Dans ces conditions, l'objet des prétentions est le même que celui qui a été soumis au tribunal de commerce, la cause en était connue alors que l'instance était toujours en cours, les parties sont les mêmes de sorte qu'il appartenait à M. [V] de former les prétentions qu'il soutient aujourd'hui devant la juridiction consulaire.
Ses demandes seront donc déclarées irrecevables en raison de l'autorité de la chose jugée par le tribunal de commerce, dont la décision a été confirmée par la cour d'appel de céans.
Le jugement sera donc infirmé sur ce point, le reste de ses dispositions étant confirmé.
Succombant en appel, M. [V] sera condamné aux dépens y afférents.
Il versera en outre une somme de 1.500 euros à M. [N] et à la société Gefonim Participations.
PAR CES MOTIFS
La cour, statuant publiquement et contradictoirement,
Infirme le jugement entrepris en ce qu'il a déclaré recevables les demandes de M. [V],
Le confirme s'agissant des dispositions relatives au sort des dépens et frais irrépétibles,
Statuant à nouveau du chef infirmé :
Déclare irrecevables les demandes de M. [V],
Y ajoutant :
Condamne M. [V] aux dépens d'appel lesquels pourront être recouvrés dans les conditions de l'article 699 du code de procédure civile,
Condamne M. [V] à payer à M. [N] et à la société Gefonim Participations la somme de 1.500 euros au titre des frais irrépétibles exposés en appel.
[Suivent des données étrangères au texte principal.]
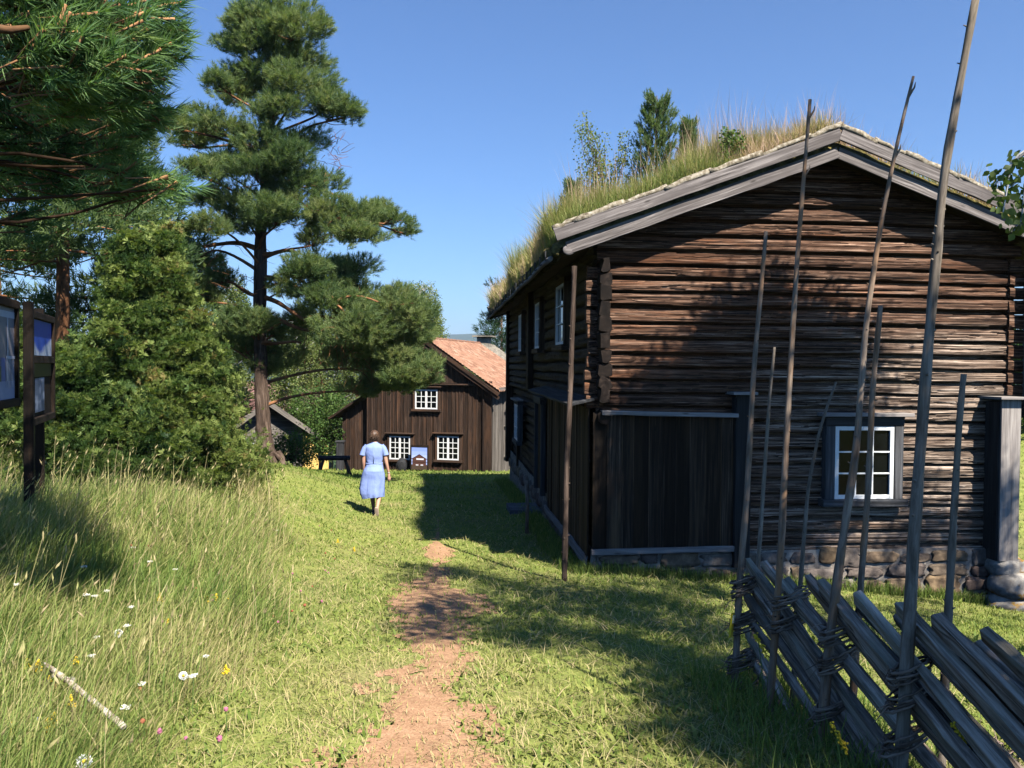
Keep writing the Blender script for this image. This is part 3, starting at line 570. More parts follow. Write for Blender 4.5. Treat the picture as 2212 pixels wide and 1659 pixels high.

- prononcé publiquement par mise à disposition de l'arrêt au greffe de la cour, les parties en ayant été préalablement avisées dans les conditions prévues au deuxième alinéa de l'article 450 du code de procédure civile.
- signé par Madame Véronique BOISSELET, Président et par Madame Marine EYROLLES, Greffier, auquel la minute de la décision a été remise par le magistrat signataire.